Inoltre, ha rilevato che l’imputato in realtà non instaurò un dialogo con altre persone, sicché il suo comportamento potrebbe avere una rilevanza disciplinare ma non risulta essere stato tale da ledere l’interesse tutelato dall’art. 41-bis Ord. pen.
Tale interpretazione aderisce al significato letterale e alla ratio della disposizione contenuta nell’art. 391-bis cod. pen.
La Costituzione e, per via diversa, il diritto dell’Unione europea indirizzano verso la ricerca di una coerenza dell’interpretazione giuridica anzitutto rispetto ai principi costituzionali — che costituiscono i principali fattori dell’unità dell’ordinamento — sicché acquistano nuova forza gli argomenti esegetici fondati sulle rationes delle norme.
L’interpretazione alla luce della ratio, si fonda sull’argomento della razionalità, secondo il quale tra più significati possibili, deve preferirsi quello che corrisponde alla ratio sia della specifica norma sia del sistema nel suo complesso (Corte cost. n. 692 del 1988, Sez.
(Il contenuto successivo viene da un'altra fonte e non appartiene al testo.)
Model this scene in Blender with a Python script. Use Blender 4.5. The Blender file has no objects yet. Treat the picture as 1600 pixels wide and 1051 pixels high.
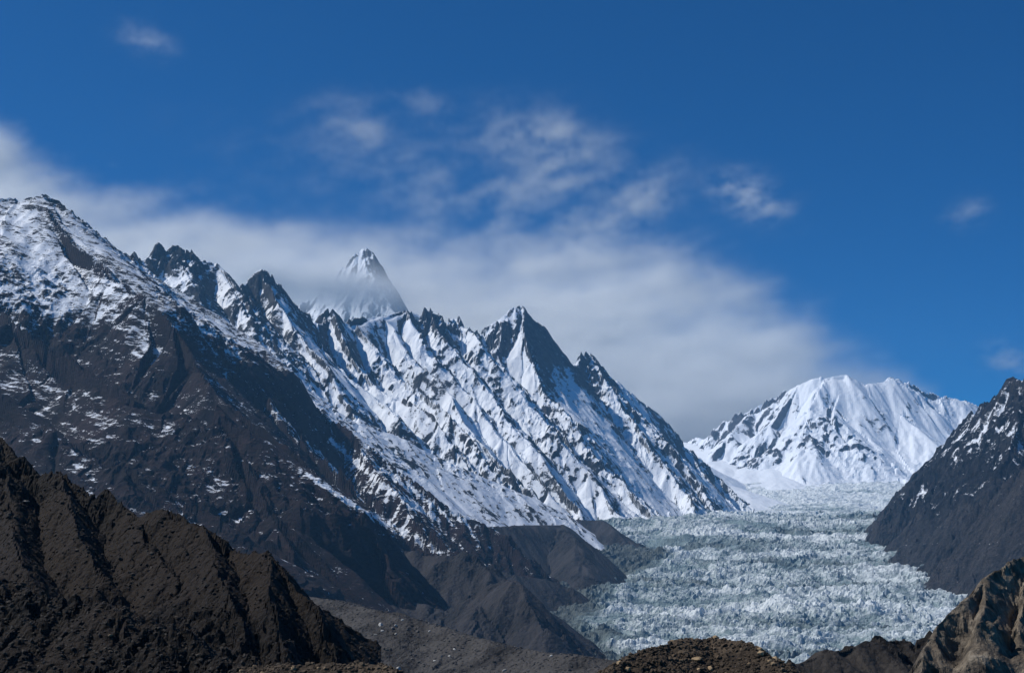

Un. civ. n. 6518 del 1987).
Questo canone, in realtà, ha fondamento già nella tradizione giuridica che si compendia nell’art. 12 delle preleggi al codice civile dove si prevede che il «senso» da attribuire alla legge nella sua «applicazione» si trae al contempo dalla sua interpretazione letterale «e dalla intenzione del legislatore»
In questa prospettiva l’interpretazione fondata sulla ratio e l’interpretazione sistematica si interpenetrano, sicché l’interpretazione letterale è necessaria ma non sufficiente per individuare il significato di un testo linguistico e in certi casi la considerazione del contesto nel quale si inserisce una disposizione normativa può anche condurre a una sua interpretazione (almeno apparentemente) antiletterale (Cass. civ., Sez. 5, n. 14376 de1/06/2007, Rv. 599325).
Nel caso in esame il ricorrere di una «elusione» delle prescrizioni avrebbe dovuto comunque comportare, in aggiunta alla loro mera violazione, una “malizia” o una “astuzia” o una “destrezza” che non risultano connotare la condotta dell’imputato.
Né lo scarno contenuto delle frasi pronunciate da F. risulta tale da prefigurare l’agevolazione di attività di tipo criminale all’interno e/o all’esterno del carcere, ma si presenta semplicemente come la esuberante manifestazione di uno stato d’animo positivo connesso alla possibilità di una (legittima) comunicazione con l’esterno.
Su queste basi deve concludersi che il reato attribuito al ricorrente nella fattispecie non sussiste, sicché la sentenza impugnata va annullata senza rinvio come in dispositivo.